Intel Plans Enterprise Platform Brand
By Jessica Davis -- Electronic News, 4/24/2006
SAN FRANCISCO -- Marshalling its forces against an increasingly bothersome threat by rival Advanced Micro Devices (AMD), Intel today pulled together three of its most recent enterprise technology initiatives under a single brand umbrella it is calling VPro, aimed at IT and automating enterprise management.
The Santa Clara, Calif.-based company’s CEO Paul Otellini announced the new platform at an event here today.
“VPro helps us reinvent the business client,” said Otellini. The announcement comes at a time when Intel is facing a growing threat by AMD in the enterprise space. The smaller processor company has made penetration into the commercial/enterprise space its top priority this year.
Intel hopes the new brand can repeat the success of its Centrino platform launch which was aimed at the consumer market. And while marketing plans for the brand are similar, including VPro stickers on desktop computer products that incorporate the platform, Intel said the budget for the VPro campaign will not be as large as the Centrino budget because the enterprise audience is smaller than the consumer audience.
“It is not a broad campaign in the sense of Centrino, but we will have an active campaign, said Tom Kilroy, VP of the digital enterprise platform at Intel, during a question and answer session with members of the press. “We are building excitement and awareness in targeted way.”
The company plans a series of events between now and the platform launch in Q3 to familiarize enterprise customers with the platform’s capabilities. In addition, Intel will offer “seed” computers to enterprise customers now so that they can test the platform in their own enterprise environments.
VPro pulls in “three pillars,” Intel’s Active Management Technology, its security technologies which rely heavily on partitioning, and its new Core Microarchitecture to improve performance per watt.
Intel will bring the technology to the desktop first, with systems available in Q3. Then, in early 2007 the company will extend the platform to address mobile clients. Further out on the horizon Intel plans to introduce quad-core to the platform’s hardware environment and extend virtualization beyond the microprocessor to other parts of the system such as the hard drive and the input/output (I/O) of the PC, Otellini said.
Three pillars
The three “pillars” included in the VPro platform are designed to improve operational efficiency for IT organizations. The first pillar is the second generation of Intel’s Active Management Technology. Otellini noted that 87 percent of all business desktop problems can be addressed remotely, and that the remaining 13 percent – the desktop visits – account for half of the costs in the enterprise.
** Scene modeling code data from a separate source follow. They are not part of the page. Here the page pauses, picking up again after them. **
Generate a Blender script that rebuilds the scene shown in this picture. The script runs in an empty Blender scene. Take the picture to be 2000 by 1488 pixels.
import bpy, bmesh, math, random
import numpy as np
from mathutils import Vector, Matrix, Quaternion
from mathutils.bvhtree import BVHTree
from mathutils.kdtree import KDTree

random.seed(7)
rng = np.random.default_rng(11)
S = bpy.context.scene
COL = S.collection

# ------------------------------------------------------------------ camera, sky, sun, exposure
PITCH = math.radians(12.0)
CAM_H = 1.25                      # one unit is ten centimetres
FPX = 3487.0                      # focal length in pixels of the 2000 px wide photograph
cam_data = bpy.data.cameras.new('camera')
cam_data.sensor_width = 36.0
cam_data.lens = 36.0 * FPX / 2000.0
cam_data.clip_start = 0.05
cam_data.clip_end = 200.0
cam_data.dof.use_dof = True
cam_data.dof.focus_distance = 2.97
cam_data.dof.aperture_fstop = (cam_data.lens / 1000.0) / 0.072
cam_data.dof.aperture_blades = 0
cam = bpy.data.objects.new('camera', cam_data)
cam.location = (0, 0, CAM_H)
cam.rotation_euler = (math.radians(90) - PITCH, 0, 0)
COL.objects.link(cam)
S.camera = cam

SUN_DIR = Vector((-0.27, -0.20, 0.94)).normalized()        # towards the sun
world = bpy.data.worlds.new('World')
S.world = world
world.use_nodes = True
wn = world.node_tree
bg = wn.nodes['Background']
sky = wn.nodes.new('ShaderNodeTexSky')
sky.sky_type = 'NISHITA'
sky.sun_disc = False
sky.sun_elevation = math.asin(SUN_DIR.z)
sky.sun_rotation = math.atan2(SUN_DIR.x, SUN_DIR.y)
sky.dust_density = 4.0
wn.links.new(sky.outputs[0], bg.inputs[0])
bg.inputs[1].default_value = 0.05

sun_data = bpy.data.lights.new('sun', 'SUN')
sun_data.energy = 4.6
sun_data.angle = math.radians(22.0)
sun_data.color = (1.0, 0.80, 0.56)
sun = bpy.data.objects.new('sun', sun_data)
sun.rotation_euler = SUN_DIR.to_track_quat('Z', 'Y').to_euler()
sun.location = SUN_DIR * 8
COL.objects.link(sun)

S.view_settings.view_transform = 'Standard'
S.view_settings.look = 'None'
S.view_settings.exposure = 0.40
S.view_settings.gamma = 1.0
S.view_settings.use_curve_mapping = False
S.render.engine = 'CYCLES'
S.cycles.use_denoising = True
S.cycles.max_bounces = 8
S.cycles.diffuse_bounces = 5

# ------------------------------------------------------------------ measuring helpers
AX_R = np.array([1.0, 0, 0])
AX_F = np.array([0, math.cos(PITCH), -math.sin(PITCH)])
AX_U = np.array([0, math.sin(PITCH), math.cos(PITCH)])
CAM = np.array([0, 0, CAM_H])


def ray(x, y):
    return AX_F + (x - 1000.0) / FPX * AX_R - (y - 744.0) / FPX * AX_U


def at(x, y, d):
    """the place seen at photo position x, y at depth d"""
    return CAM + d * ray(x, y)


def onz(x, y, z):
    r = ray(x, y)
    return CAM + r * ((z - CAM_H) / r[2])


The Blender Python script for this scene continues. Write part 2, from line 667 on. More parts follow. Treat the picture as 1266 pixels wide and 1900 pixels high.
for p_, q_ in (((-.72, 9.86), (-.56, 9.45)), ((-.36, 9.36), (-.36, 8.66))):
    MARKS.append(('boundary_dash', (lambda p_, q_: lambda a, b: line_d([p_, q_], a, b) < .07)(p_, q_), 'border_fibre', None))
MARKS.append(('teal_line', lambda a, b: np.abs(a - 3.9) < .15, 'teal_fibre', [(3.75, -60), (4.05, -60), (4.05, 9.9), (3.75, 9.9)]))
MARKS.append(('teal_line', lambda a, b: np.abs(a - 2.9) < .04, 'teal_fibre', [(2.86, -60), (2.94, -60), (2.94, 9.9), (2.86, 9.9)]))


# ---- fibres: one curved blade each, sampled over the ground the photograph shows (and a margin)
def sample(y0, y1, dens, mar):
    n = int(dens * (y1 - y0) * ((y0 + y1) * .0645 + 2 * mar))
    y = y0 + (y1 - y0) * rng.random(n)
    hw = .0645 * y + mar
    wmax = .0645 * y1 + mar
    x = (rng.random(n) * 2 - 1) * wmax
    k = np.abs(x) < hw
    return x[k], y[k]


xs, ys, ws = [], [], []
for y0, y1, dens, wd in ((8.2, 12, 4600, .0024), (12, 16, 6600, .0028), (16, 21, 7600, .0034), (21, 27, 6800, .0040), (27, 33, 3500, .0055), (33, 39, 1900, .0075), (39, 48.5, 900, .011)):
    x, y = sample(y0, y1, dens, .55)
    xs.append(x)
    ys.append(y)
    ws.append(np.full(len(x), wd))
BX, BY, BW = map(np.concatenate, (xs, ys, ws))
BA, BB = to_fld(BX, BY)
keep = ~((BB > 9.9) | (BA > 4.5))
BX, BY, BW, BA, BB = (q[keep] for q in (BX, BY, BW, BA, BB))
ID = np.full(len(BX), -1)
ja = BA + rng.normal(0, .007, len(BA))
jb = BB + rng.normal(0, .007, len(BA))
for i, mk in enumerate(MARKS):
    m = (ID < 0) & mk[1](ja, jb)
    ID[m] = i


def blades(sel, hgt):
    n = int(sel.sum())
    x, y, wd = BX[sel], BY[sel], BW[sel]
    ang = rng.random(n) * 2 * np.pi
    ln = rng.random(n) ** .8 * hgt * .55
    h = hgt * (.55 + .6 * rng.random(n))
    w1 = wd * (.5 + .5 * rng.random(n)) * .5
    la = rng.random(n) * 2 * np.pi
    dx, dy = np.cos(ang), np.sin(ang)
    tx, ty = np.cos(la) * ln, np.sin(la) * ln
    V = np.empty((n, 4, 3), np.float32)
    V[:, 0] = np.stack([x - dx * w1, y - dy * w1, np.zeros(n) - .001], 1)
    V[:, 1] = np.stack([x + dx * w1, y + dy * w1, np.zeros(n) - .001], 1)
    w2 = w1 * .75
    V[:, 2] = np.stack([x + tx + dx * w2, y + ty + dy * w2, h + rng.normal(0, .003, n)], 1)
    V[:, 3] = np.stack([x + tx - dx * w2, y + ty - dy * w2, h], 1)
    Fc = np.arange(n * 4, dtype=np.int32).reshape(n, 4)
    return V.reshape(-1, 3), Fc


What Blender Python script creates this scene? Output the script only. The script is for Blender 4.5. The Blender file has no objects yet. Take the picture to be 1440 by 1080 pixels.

“We’ve put Active Management into the chipset,” said Greg Bryant, general manager of the digital enterprise platform at Intel, during the press question and answer session. That means that agents remain alive and functioning even if something has tried to shut them off. “It’s almost a low level firewall capability in the chipset.”
The second “pillar” is security, Otellini said. This piece of the VPro platform pulls from AMT and virtualization technology. Intel demonstrated an “embedded appliance” for security on the PC, so that even when the end user disables, for example, the firewall, the PC itself is still protected.
The third “pillar” of the new brand is energy efficient performance in the form of Intel’s new Core Microarchitecture, announced at the company’s recent Intel Developers Forum in March. Otellini said that Intel’s new Core Microarchitecture will be embodied in the desktop processor, code-named Conroe and set for release in Q3.
Conroe will offer twice the performance of a Pentium 4 and offer more than four times the energy efficiency in performance per watt than Pentium 4 devices available today, Otellini said.
All together, Intel is hoping the new brand will encourage IT buyers to recognize the value of its enterprise client platform.
“This gives them something to care about and go when they are thinking about replacing a desktop,” said Bryant. “’Do I buy the cheapest thing I can get’ or do we give them something to care about. We are giving them a reason to buy a professional PC and giving them a reason to upgrade.”